Kehadiran Temu di dua negara tersebut menegaskan daya saing global platform e-commerce, yang kini semakin sengit. Dengan banyaknya aplikasi e-commerce yang berlomba-lomba untuk menarik konsumen di Asia Tenggara, kehadiran Temu menjadi perhatian khusus bagi para pelaku pasar lokal. Beberapa analis menyebut bahwa Temu mungkin memiliki strategi jangka panjang yang mengedepankan harga murah untuk menarik konsumen, meskipun ada risiko berhadapan dengan regulasi pemerintah di negara-negara yang ada.
Munculnya Temu di Vietnam dan Brunei menunjukkan bahwa meskipun mendapat penolakan di satu negara, aplikasi seperti ini terus berusaha mencari celah untuk berkembang di tempat lain. Ini menciptakan tantangan baru bagi industri lokal di kedua negara tersebut. Bagi Vietnam, yang tengah berupaya mengembangkan basis industri lokal dan melindungi pelaku UMKM, kehadiran Temu bisa menjadi pedang bermata dua. Di satu sisi, konsumen diuntungkan dengan pilihan yang lebih banyak dan harga yang lebih bersaing, tetapi di sisi lain pelaku usaha lokal mungkin merasa terjepit oleh luruhnya daya saing.
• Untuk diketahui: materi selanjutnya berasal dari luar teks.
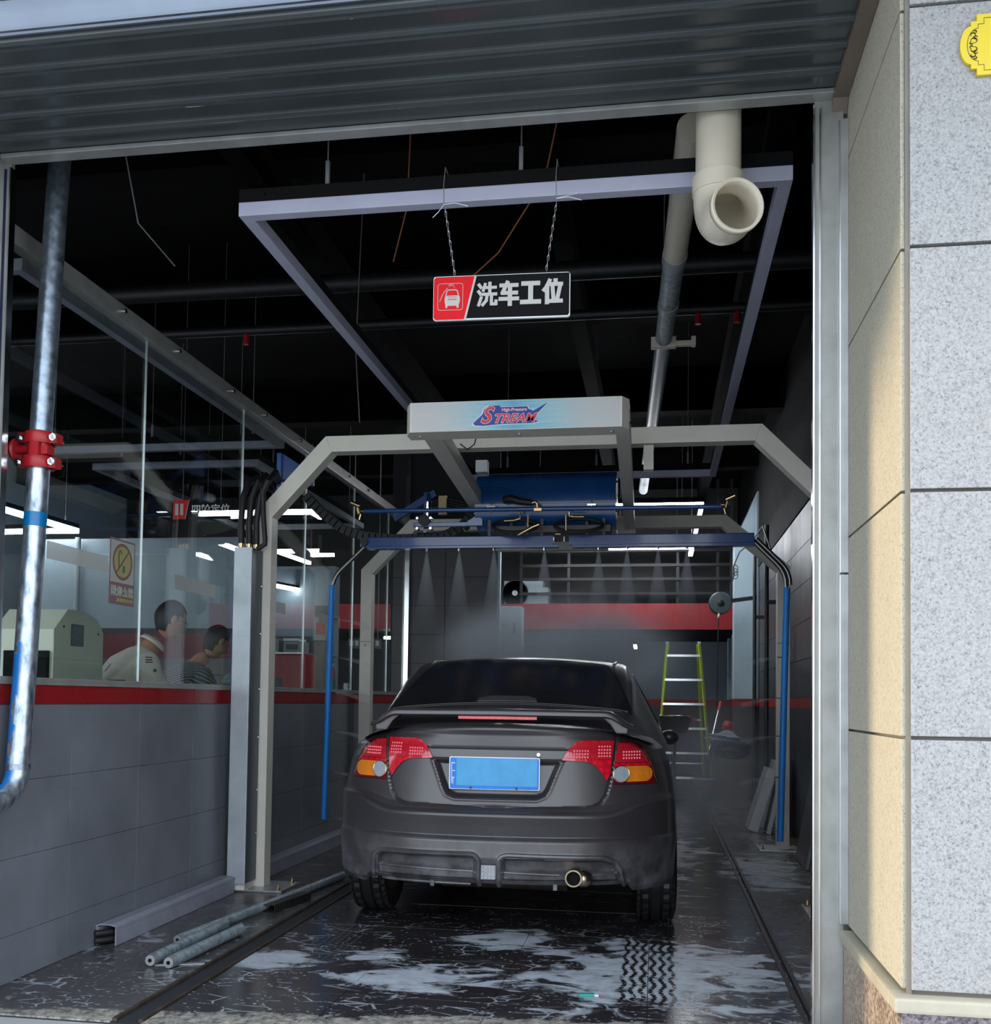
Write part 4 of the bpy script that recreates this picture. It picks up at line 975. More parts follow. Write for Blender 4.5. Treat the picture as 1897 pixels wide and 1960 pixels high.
n0 = len(mb.v); mb.v += [(x,y,z) for x,y,z in top]+[(0,y,z+.006) for x,y,z in top]+[(-x,y,z) for x,y,z in top]
for i in range(H_-1):
    for r_ in (0,1): mb.f.append((n0+r_*H_+i, n0+r_*H_+i+1, n0+(r_+1)*H_+i+1, n0+(r_+1)*H_+i))
mb.build('body_shell', 'car', car, smooth=55, local=True, weld=True)
MB().box(-.70,.70,.40,4.2,.30,.34).build('underbody', 'cartrim', car, local=True)
MB().cyl((-.35,.62,.27),(.32,.62,.27),.075,18).build('muffler', 'rust', car, local=True, smooth=True)
MB().cyl((-.68,.93,.30),(.68,.93,.30),.035,12).build('rear_axle', 'cartrim', car, local=True)
for s_ in (-1,1):
    for ay_ in (.93,3.63):
        m = MB(); m.add([(s_*.62, ay_+.37*math.cos(a), .31+.37*math.sin(a)) for a in [PI*k/12 for k in range(13)]]+[(s_*.87, ay_+.37*math.cos(a), .31+.37*math.sin(a)) for a in [PI*k/12 for k in range(13)]], [(k,k+1,14+k,13+k) for k in range(12)]+[tuple(range(13))]); m.build('wheel_arch_liner', 'cartrim', car, local=True)
# cabin as a height surface
def smin(vals, k=.028): 
    m_ = min(vals); return m_-k*math.log(sum(math.exp(-(v-m_)/k) for v in vals))
def HC(x, y):
    ax = abs(x)
    return smin([1.474-.10*x*x-.020*(y-2.0)**2, 1.188+.400*(y-.55)-.09*x*x, 1.02+(3.72-y)*.46-.10*x*x, 1.0+(interp([(.26,.62),(.6,.745),(1.0,.820),(1.3,.842)], y)-ax)*1.95], .022)
SH = [(.46,1.083),(.54,1.075),(.615,1.062),(.69,1.04),(.758,1.01),(.815,.965),(.847,.92),(.88,.90)]
def cab(u, v):
    y = .26+3.55*v; x = (2*u-1)*interp([(.26,.64),(.40,.74),(.6,.79),(1.1,.86),(4,.86)], y); lo_ = interp(SH, abs(x))-.022 if y < 1.3 else .92
    return (x, y, max(lo_, HC(x, y)))
MB().grid(cab, 110, 130).build('cabin', 'car', car, smooth=50, local=True)
def wglass(u, v, t_): return (u, v, HC(u, v)+.001+t_*.9)
rwin = [(-.628,.545),(.628,.545),(.632,.60),(.518,1.165),(.49,1.20),(.25,1.222),(0,1.228),(-.25,1.222),(-.49,1.20),(-.518,1.165),(-.632,.60)]
big = [(x*1.03, .87+(y-.87)*1.04) for x,y in rwin]
tri_patch(big, wglass, 'window_seal', 'cartrim', car, .05, .0015); tri_patch(rwin, wglass, 'rear_window', 'carglass', car, .05, .004)
def sglass(s_):
    def f(y, z, t_):
        x = .842-(z-1.0)/1.95; return (s_*(x+.006+t_), y, z)
    return f
for s_ in (-1,1):
    for poly in ([(1.32,1.08),(2.18,1.07),(2.18,1.385),(1.75,1.38),(1.42,1.25)], [(2.24,1.07),(3.28,1.06),(2.85,1.27),(2.55,1.36),(2.24,1.385)]):
        tri_patch(poly, sglass(s_), 'side_window', 'carglass', car, .08, .003)
    pth = [(s_*(.545 if k == 0 else .556), y, HC(.555, y)+.004) for k, y in enumerate([1.22,1.35,1.6,2.0,2.4,2.7])]
    MB().tube(pth, .009, 8).build('roof_moulding', 'cartrim', car, local=True, smooth=True)
    m = MB().sphere((s_*.945,3.20,.93), (.075,.055,.058), 14, 9); m.bar((s_*.85,3.22,.93),(s_*.91,3.22,.93),.04,.03); m.build('door_mirror', 'car', car, local=True, smooth=True)
    for y in (1.22,2.21,3.30): MB().box(s_*.884-.001, s_*.884+.001, y, y+.005, .40, .93).build('door_gap', 'cartrim', car, local=True)
MB().box(-.60,.60,1.19,1.215,1.437,1.441)
tri_patch([(-.16,.56),(.16,.56),(.15,.60),(.10,.625),(-.10,.625),(-.15,.60)], lambda u,v,t_: (u-.01,v,HC(u,v)+.005+t_), 'brake_lamp_cowl', P('grey_plastic_cowl', srgb(70,70,72), .5), car, .04, .003)
# lamps on the rear skin
def rs(x, z, t_): return (x, base_y(x, z)-t_, z)
for s_ in (-1,1):
    fl_ = lambda p: [(s_*x+(.0 if s_<0 else -.004), z) for x,z in p]
    tri_patch(fl_([(x*1.008,(z-.9)*1.03+.9) for x,z in lampo]), rs, 'lamp_bezel', 'cartrim', car, .03, .003)
    lo = tri_patch(fl_(lampo), rs, 'tail_lamp', 'lampdark', car, .02, .007)
    up_ = [(-.585,.998),(-.655,.994),(-.685,.978),(-.712,.950),(-.735,.905),(-.568,.903)]
    tri_patch(fl_(up_), rs, 'upper_lens', 'lampred', lo, .02, .012)
    tri_patch(fl_([(-.568,.900),(-.736,.902),(-.744,.884),(-.566,.882)]), rs, 'reflector_band', 'lampred2', lo, .03, .012)
    pill = [(x,z) for x,z in rrect(-.754,-.560,.812,.886,.036,6)]
    tri_patch(fl_(pill), rs, 'turn_lens', 'lampamber', lo, .02, .013)
    cc_ = [(-.602+.037*math.cos(a), .849+.0385*math.sin(a)) for a in [2*PI*k/20 for k in range(20)]]
    tri_patch(fl_(cc_), rs, 'reversing_lens', 'lampclear', lo, .015, .017)
    ring_ = [Vector(rs(s_*(-.602+.038*math.cos(a))+(.0 if s_<0 else -.004), .849+.0395*math.sin(a), .0175)) for a in [2*PI*k/24 for k in range(24)]]
    MB().tube(ring_, .0018, 6, closed=True).build('lens_ring', 'chrome', lo, local=True)
    tri_patch(fl_([(x*1.01,(z-.91)*1.03+.91) for x,z in lampi]), rs, 'lamp_bezel', 'cartrim', car, .03, .003)
    li = tri_patch(fl_(lampi), rs, 'boot_lamp', 'lampred2', car, .02, .008)
    tri_patch(fl_([(-.560,1.002),(-.415,1.002),(-.388,.992),(-.362,.968),(-.335,.925),(-.556,.918)]), rs, 'upper_lens', 'lampred', li, .02, .012)
    dm = MB()
    for bx0, bz0, nx_, nz_ in ((-.690,.925,7,3),(-.545,.935,5,4),(-.440,.930,6,3)):
        for i in range(nx_):
            for j in range(nz_):
                x, z = bx0+.013*i, bz0+.015*j
                if bx0 < -.6 and z > .96 and i < 2: continue
                c_ = rs(s_*x, z, .014); dm.cbox(c_, (.0075,.004,.0085))
    dm.build('led_cluster', 'lampdot', lo, local=True)['kind'] = 'stuff'
# number plate with the readable piece of its lettering
np_ = MB().prism(rrect(-.232,.212,.766,.924,.008), .084, .092); npo = np_.build('number_plate', 'white', car, local=True)
MB().prism(rrect(-.227,.207,.769,.919,.006), .0825, .085).build('plate_field', 'plate2', npo, local=True)
MB().prism(rrect(-.196,.200,.785,.917,.002), .0815, .083).build('plate_field', 'plate', npo, local=True)
for a, b in (((-.219,.895),(-.219,.795)),((-.219,.893),(-.203,.893)),((-.216,.855),(-.203,.855)),((-.219,.822),(-.205,.822)),((-.212,.822),(-.212,.790))):
    MB().bar((a[0],.0815,a[1]),(b[0],.0815,b[1]),.003,.0045,(0,1,0) if a[0]==b[0] else (0,0,1)).build('plate_character', 'white', npo, local=True)
for x in (-.125,.100): MB().cyl((x,.083,.774),(x,.079,.774),.006,8).build('plate_screw', 'cartrim', npo, local=True)
MB().cyl((.205,.094,.940),(.205,.076,.940),.009,12).build('lock_barrel', 'chrome', car, local=True)
# bumper details
def surf_tube(pts, r, name, off=.004, n=60):
    L = along([Vector((x,0,z)) for x,z in pts], n); P_ = [Vector((p.x, base_y(p.x,p.z)+max(0,disp(p.x,p.z))*.3-off, p.z)) for p in L]
    MB().tube(P_, r, 8).build(name, 'car', car, local=True, smooth=True)
surf_tube([(-.612,.325),(-.612,.40),(-.600,.44),(-.565,.462),(-.10,.468),(-.078,.458),(-.068,.44),(-.068,.318)], .0125, 'diffuser_frame')
surf_tube([(.028,.316),(.028,.44),(.040,.458),(.065,.466),(.52,.458),(.575,.438),(.60,.40),(.618,.322)], .0125, 'diffuser_frame')
surf_tube([(-.578,.388),(-.095,.383)], .006, 'diffuser_lip', -.004); surf_tube([(.050,.382),(.315,.374)], .006, 'diffuser_lip', -.004); surf_tube([(.46,.374),(.585,.378)], .006, 'diffuser_lip', -.004)
surf_tube([(-.565,.318),(-.11,.318)], .007, 'diffuser_lip', .0)
for x in (-.30,.295): MB().box(x-.010,x+.010,base_y(x,.33)-.004,base_y(x,.33)+.02,.300,.345).build('diffuser_tab', 'car', car, local=True, bevel=.004)
ro = MB().box(-.058,.014,-.002,.010,.348,.416).build('rear_reflector', P('grey_reflector', srgb(150,152,156), .35), car, local=True, bevel=.003)
for i in range(4):
    for j in range(4): MB().lathe([(.0052,-.0045),(.0062,-.002),(.0062,.001)], (-.0475+.017*i,-.001,.357+.0165*j), 'Y', 10).build('reflector_dimple', 'lampclear', ro, local=True)
MB().sphere((.425,.045,.362), (.050,.055,.042), 20, 12).build('exhaust_shroud', 'exhaust', car, local=True, smooth=True)
ex = [(.042,.30),(.042,-.022),(.040,-.030),(.033,-.030),(.032,-.020),(.032,.30)]
MB().lathe(ex, (.385,0,.372), 'Y', 28).build('exhaust_tip', 'exhaust', car, local=True, smooth=40)
MB().cyl((.385,.16,.372),(.385,-.010,.372),.0325,20).build('exhaust_bore', 'black', car, local=True)
# wing
sec = [(-.088,.004),(-.080,.014),(-.04,.018),(.03,.014),(.085,.004),(.088,-.002),(.03,-.006),(-.04,-.014),(-.078,-.020),(-.088,-.012)]
def wing_pt(s_):        # s in -1..1 -> centre x, y, z, scale
    ax = abs(s_); x = .66*s_
    z = 1.142-.062*sst(ax,.80,1.0)-.004*ax; y = .215+.05*ax**3; return x, y, z, 1-.35*sst(ax,.9,1.0)
m = MB(); NS = 48; K = len(sec)
for i in range(NS+1):
    x, y, z, sc = wing_pt(-1+2*i/NS)
    for a, b in sec: m.v.append((x, y+a*sc*1.05, z+b*sc))
for i in range(NS):
    for k in range(K): m.f.append((i*K+k, i*K+(k+1)%K, (i+1)*K+(k+1)%K, (i+1)*K+k))
m.f += [tuple(range(K)), tuple(NS*K+k for k in range(K))]
sp = m.build('rear_wing', 'car', car, local=True, smooth=50)
for s_ in (-1,1):
    MB().prism([(s_*.50,1.128),(s_*.60,1.118),(s_*.632,1.095),(s_*.630,1.045),(s_*.575,1.045),(s_*.545,1.09)], .19, .29).build('wing_stay', 'car', sp, local=True, bevel=.006)
MB().box(-.200,.190,.136,.160,1.106,1.122).build('high_brake_lamp', 'lampred2', sp, local=True, bevel=.002)
# wheels
def wheel(x, y, s_):
    m = MB(); seg = 88; R0 = .313; w2 = .104
    xs = [-.104,-.098,-.084,-.081,-.072,-.069,-.039,-.036,-.025,-.022,-.006,-.004,.004,.006,.022,.025,.036,.039,.069,.072,.081,.084,.098,.104]
    for k in range(seg):
        a = 2*PI*k/seg
        for xx in xs:
            ax = abs(xx); r = R0-.18*max(0,ax-.06)**1.4*3
            if .0245 < ax < .0365 or .0715 < ax < .0815: r -= .014
            if ax > .083 and k % 2: r -= .011
            if .038 < ax < .070 and (k+1) % 3 == 0: r -= .008
            if ax >= .0975: r -= .022*(ax-.0975)/.0065+.006
            m.v.append((x+xx, y+r*math.cos(a), .313+r*math.sin(a)))
    n = len(xs)
    for k in range(seg):
        for i in range(n-1): m.f.append((k*n+i, k*n+i+1, ((k+1)%seg)*n+i+1, ((k+1)%seg)*n+i))
    ty = m.build('tyre', 'tyre', car, local=True)
    sw = MB()
    for e in (-1,1): sw.lathe([(.282,e*.104),(.255,e*.110),(.225,e*.104),(.205,e*.092)], (x,y,.313), 'X', 40)
    sw.f = [f for f in sw.f if len(f) == 4]; sw.build('sidewall', 'tyre', ty, local=True, smooth=True)
    rm = MB(); rm.lathe([(.207,-.092),(.195,-.086),(.185,-.03),(.185,.03),(.195,.086),(.207,.092)], (x,y,.313), 'X', 36); rm.build('rim', 'rim', ty, local=True, smooth=True)
    hb = MB()
    for k in range(5):
        a = 2*PI*k/5; hb.bar((x+s_*.075,y,.313),(x+s_*.070,y+.19*math.cos(a),.313+.19*math.sin(a)),.05,.03,(1,0,0))
    hb.build('spokes', 'rim', ty, local=True)
for x, s_ in ((-.785,-1),(.785,1)):
    wheel(x, .93, s_); wheel(x, 3.63, s_)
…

Kedua situasi ini menyoroti pentingnya bagi pemerintah setempat untuk memperhatikan dan menyusun regulasi yang efektif dalam menghadapi ekspansi aplikasi e-commerce asing. Langkah-langkah proaktif harus diambil untuk menjaga keseimbangan antara menarik investasi luar dan melindungi industri domestik. Di sinilah peran pemerintah menjadi sangat krusial untuk mengatur bagaimana aplikasi seperti Temu dapat beroperasi tanpa mengganggu ekosistem bisnis lokal yang sudah ada.
Dengan adanya Temu yang kini beroperasi di Vietnam dan Brunei, pelaku UMKM dan industri lokal di kedua negara tersebut dihadapkan pada tantangan baru. Kemampuan mereka untuk beradaptasi, berinovasi, dan meningkatkan daya saing akan menjadi faktor penting dalam jangka panjang. Sementara itu, konsumen di dua negara ini akan menikmati beragam pilihan dan harga menarik, menciptakan dinamika baru dalam pasar e-commerce di kawasan Asia Tenggara.